Write out the full listing exactly as given, minus the images.

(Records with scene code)
################

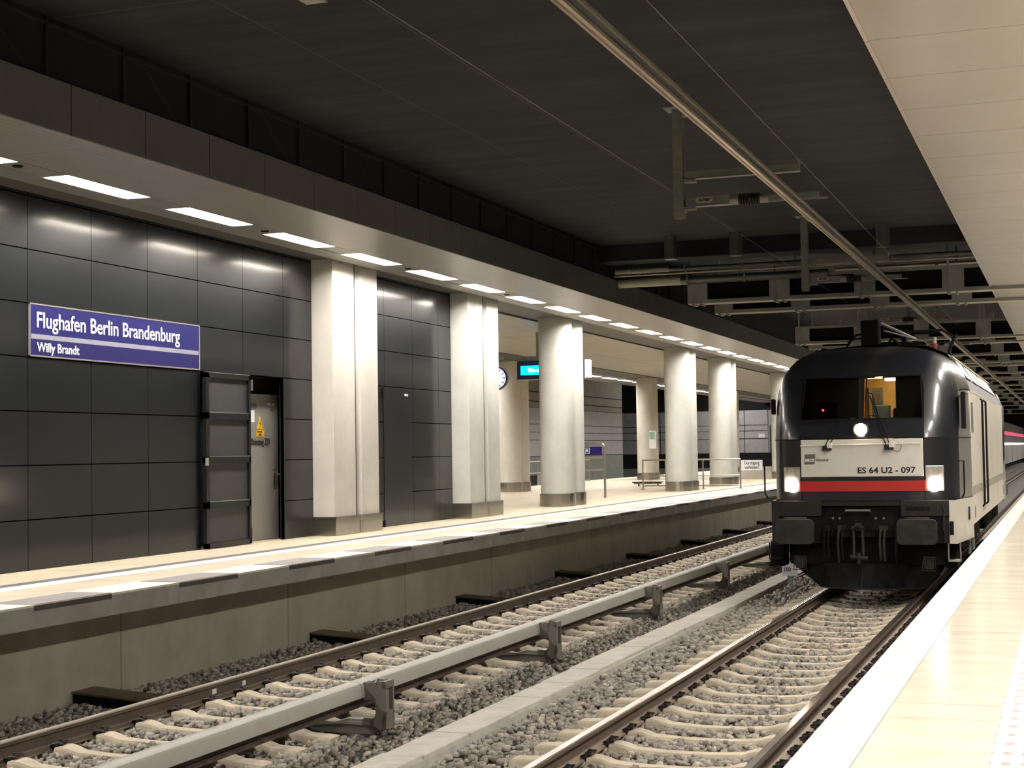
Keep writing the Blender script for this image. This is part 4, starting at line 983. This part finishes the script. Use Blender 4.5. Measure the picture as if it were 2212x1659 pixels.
# buffer fairings, beam, buffers
for s in (-1, 1):
    a, b = (.56, 1.37) if s > 0 else (-1.37, -.62)
    fr_ = MB().box(LX+a, LX+b, LY-.02, LY+.9, 1.20, 1.44).box(LX+a, LX+b, LY+.03, LY+.9, .80, 1.20).build('buffer_fairing', M['char_m'], loco, bevel=.012)
    bx = LX+(.84 if s > 0 else -.93)
    MB().box(bx-.34, bx+.34, LY+.0, LY+.05, .83, 1.19).build('fairing_recess', M['black'], loco)
    bu = MB().cyl((bx, LY-.50, 1.0), (bx, LY+.05, 1.0), .11, 20).build('buffer_stem', M['dirty'], loco, smooth=True)
    MB().box(bx-.17, bx+.17, LY-.56, LY-.46, 1.16, 1.205).build('buffer_step', M['dirty2'], bu)
    w_, h_, r_ = .285, .185, .07; pts = []
    for cxx, czz, a0 in ((w_-r_, h_-r_, 0), (-w_+r_, h_-r_, PI/2), (-w_+r_, -h_+r_, PI), (w_-r_, -h_+r_, 3*PI/2)):
        for k in range(6): pts.append((bx+cxx+r_*math.cos(a0+k*PI/10), 1.0+czz+r_*math.sin(a0+k*PI/10)))
    MB().prism(pts, 'y', LY-.62, LY-.57).build('buffer_plate', M['dirty2'], bu, bevel=.008)
    # apron side below, cream on the flank
    MB().add([(LX+s*1.37, LY+.02, .80), (LX+s*1.37, LY+.02, 1.44), (LX+s*1.505, LY+1.70, 1.44), (LX+s*1.505, LY+1.70, .80), (LX+s*1.25, LY+.03, .80), (LX+s*1.25, LY+.03, 1.44), (LX+s*1.40, LY+1.7, 1.44), (LX+s*1.40, LY+1.7, .80)],
             [(0, 1, 2, 3), (7, 6, 5, 4), (0, 4, 5, 1), (1, 5, 6, 2), (2, 6, 7, 3), (3, 7, 4, 0)]).build('side_apron', M['cream'], loco)
    MB().add([(LX+s*1.26, LY-.026, .80), (LX+s*1.372, LY-.02, .80), (LX+s*1.372, LY-.02, 1.44), (LX+s*1.26, LY-.026, 1.44)], [(0, 1, 2, 3)]).build('fairing_corner', M['cream'] if s > 0 else M['char_m'], loco)
    MB().box(LX+s*1.29-.03, LX+s*1.29+.03, LY-.034, LY-.024, .93, 1.13).build('fairing_slot', M['black'], loco, bevel=.004)
    # steps under the corners
    st = MB(); x_ = LX+s*1.33
    st.tube([(x_-.10, LY+.05, .80), (x_-.10, LY+.05, .55), (x_+.07, LY+.05, .55), (x_+.07, LY+.05, .80)], .012, 6).box(x_-.10, x_+.07, LY+.03, LY+.28, .53, .555)
    st.build('corner_step', M['galv_l'] if s > 0 else M['dirty'], loco)
    MB().box(LX+s*1.30-.16, LX+s*1.30+.04, LY+.30, LY+.8, .42, .80).build('lower_box', M['dirty'], loco)
    x_ = LX+s*.95
    MB().tube([(x_-.085, LY-.06, .50), (x_-.10, LY-.06, .40), (x_+.10, LY-.06, .40), (x_+.085, LY-.06, .60), (x_-.07, LY-.06, .60), (x_-.085, LY-.06, .50)], .010, 6).box(x_-.07, x_+.07, LY-.04, LY-.02, .42, .58).build('shunter_step', M['dirty2'], loco)
    MB().tube([(LX+s*1.40, LY+.12, 2.02), (LX+s*1.48, LY+.05, 2.02), (LX+s*1.48, LY+.05, 1.55), (LX+s*1.44, LY+.10, 1.47)], .013, 8).build('corner_handrail', M['black'], loco, smooth=True)
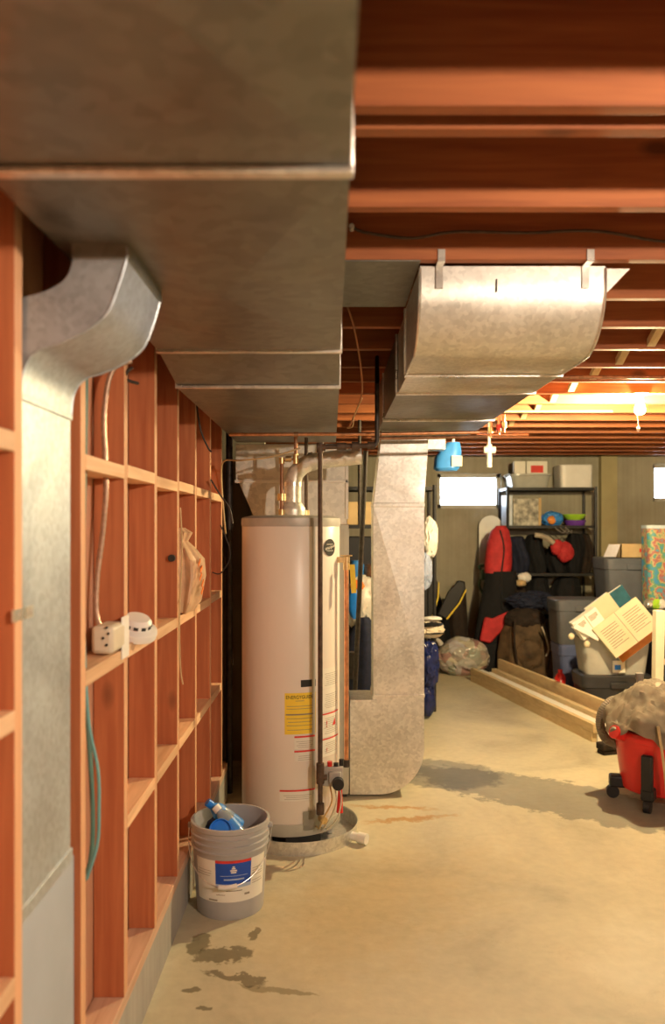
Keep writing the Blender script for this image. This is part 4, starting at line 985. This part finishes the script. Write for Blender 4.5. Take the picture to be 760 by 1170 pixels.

################

* [PROBLEM SOLUTION]:
Keep writing the Blender script for this image. This is part 4, starting at line 983. This part finishes the script. Use Blender 4.5. Measure the picture as if it were 2212x1659 pixels.
# buffer fairings, beam, buffers
for s in (-1, 1):
    a, b = (.56, 1.37) if s > 0 else (-1.37, -.62)
    fr_ = MB().box(LX+a, LX+b, LY-.02, LY+.9, 1.20, 1.44).box(LX+a, LX+b, LY+.03, LY+.9, .80, 1.20).build('buffer_fairing', M['char_m'], loco, bevel=.012)
    bx = LX+(.84 if s > 0 else -.93)
    MB().box(bx-.34, bx+.34, LY+.0, LY+.05, .83, 1.19).build('fairing_recess', M['black'], loco)
    bu = MB().cyl((bx, LY-.50, 1.0), (bx, LY+.05, 1.0), .11, 20).build('buffer_stem', M['dirty'], loco, smooth=True)
    MB().box(bx-.17, bx+.17, LY-.56, LY-.46, 1.16, 1.205).build('buffer_step', M['dirty2'], bu)
    w_, h_, r_ = .285, .185, .07; pts = []
    for cxx, czz, a0 in ((w_-r_, h_-r_, 0), (-w_+r_, h_-r_, PI/2), (-w_+r_, -h_+r_, PI), (w_-r_, -h_+r_, 3*PI/2)):
        for k in range(6): pts.append((bx+cxx+r_*math.cos(a0+k*PI/10), 1.0+czz+r_*math.sin(a0+k*PI/10)))
    MB().prism(pts, 'y', LY-.62, LY-.57).build('buffer_plate', M['dirty2'], bu, bevel=.008)
    # apron side below, cream on the flank
    MB().add([(LX+s*1.37, LY+.02, .80), (LX+s*1.37, LY+.02, 1.44), (LX+s*1.505, LY+1.70, 1.44), (LX+s*1.505, LY+1.70, .80), (LX+s*1.25, LY+.03, .80), (LX+s*1.25, LY+.03, 1.44), (LX+s*1.40, LY+1.7, 1.44), (LX+s*1.40, LY+1.7, .80)],
             [(0, 1, 2, 3), (7, 6, 5, 4), (0, 4, 5, 1), (1, 5, 6, 2), (2, 6, 7, 3), (3, 7, 4, 0)]).build('side_apron', M['cream'], loco)
    MB().add([(LX+s*1.26, LY-.026, .80), (LX+s*1.372, LY-.02, .80), (LX+s*1.372, LY-.02, 1.44), (LX+s*1.26, LY-.026, 1.44)], [(0, 1, 2, 3)]).build('fairing_corner', M['cream'] if s > 0 else M['char_m'], loco)
    MB().box(LX+s*1.29-.03, LX+s*1.29+.03, LY-.034, LY-.024, .93, 1.13).build('fairing_slot', M['black'], loco, bevel=.004)
    # steps under the corners
    st = MB(); x_ = LX+s*1.33
    st.tube([(x_-.10, LY+.05, .80), (x_-.10, LY+.05, .55), (x_+.07, LY+.05, .55), (x_+.07, LY+.05, .80)], .012, 6).box(x_-.10, x_+.07, LY+.03, LY+.28, .53, .555)
    st.build('corner_step', M['galv_l'] if s > 0 else M['dirty'], loco)
    MB().box(LX+s*1.30-.16, LX+s*1.30+.04, LY+.30, LY+.8, .42, .80).build('lower_box', M['dirty'], loco)
    x_ = LX+s*.95
    MB().tube([(x_-.085, LY-.06, .50), (x_-.10, LY-.06, .40), (x_+.10, LY-.06, .40), (x_+.085, LY-.06, .60), (x_-.07, LY-.06, .60), (x_-.085, LY-.06, .50)], .010, 6).box(x_-.07, x_+.07, LY-.04, LY-.02, .42, .58).build('shunter_step', M['dirty2'], loco)
    MB().tube([(LX+s*1.40, LY+.12, 2.02), (LX+s*1.48, LY+.05, 2.02), (LX+s*1.48, LY+.05, 1.55), (LX+s*1.44, LY+.10, 1.47)], .013, 8).build('corner_handrail', M['black'], loco, smooth=True)
Keep writing the Blender script for this image. This is part 4, starting at line 985. This part finishes the script. Write for Blender 4.5. Take the picture to be 760 by 1170 pixels.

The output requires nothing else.